Binghamton University is, like most institutions of higher education, home to many rituals. Back around a century ago, anthropologists were convinced that religions began as a set of inchoate rituals that coalesced into primitive belief systems. Although most anthropologists today see this as an overly simplistic analysis, I found a recent story on Binghamton’s website an example of a nascent religion. It has to do with placating, or perhaps defying, the weather gods.
Like most good rituals, Stepping on the Coat has a practical pedigree. According to Bing’s own archives, the ritual began the year that I was born. An undergrad that year, overwhelmed by an April snowstorm, removed his coat and stomped on it. The snow stopped. As befits a scientifically inclined institution, this was initially chalked up as coincidence, but the same result occurred again the next year. Stepping on the Coat seemed to be a cure for late season snowstorms. In this year of lazy, lingering winter, many people—some of them not even students—must be seeking a cure for unseasonable weather. Perhaps Binghamton University students a half-century ago stumbled (stamped?) upon the solution. In the whimsical tributes given on the BU magazine webpage, the sacred and the profane are never very far apart.
Binghamton in spring
I have done considerable research on the weather and its sacral implications.
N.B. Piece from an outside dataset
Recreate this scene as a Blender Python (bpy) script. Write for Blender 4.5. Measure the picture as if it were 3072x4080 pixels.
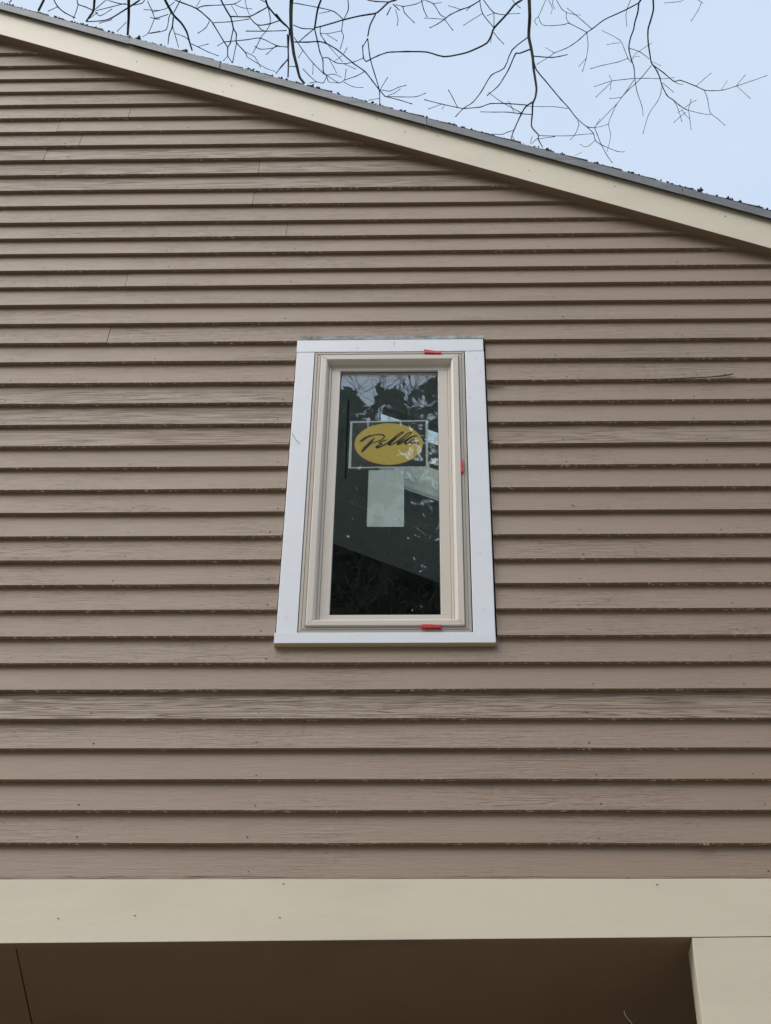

Most of my research has never been published, but the overarching idea, I believe, is sound. Our human perceptions of the divine are focused on the sky. Nietzsche declared that God is dead, but that death only really occurred when we penetrated our atmosphere and landed on the moon. Even then, looking up, we saw only blackness beyond. Infinity hangs, like Damocles’ sword, above our heads. We may pollute our skies, we may shut them out with artificial walls and ceilings. We may even punch through them with rockets. But our gods are up there, somewhere. And they are the ones who dictate our weather. The human response is up to us. Do we sit inside and complain, or do we stomp the coat in defiance of an uncaring deity? Binghamton is a green university, so that even amid the burgeoning religion of coat-stepping, there is a real awareness that when the weather goes awry in this industrial era, we know where the blame truly lies. As humans, however, our religious inclinations will insist that we continue to step upon the coat and claim the whole earth as our prize.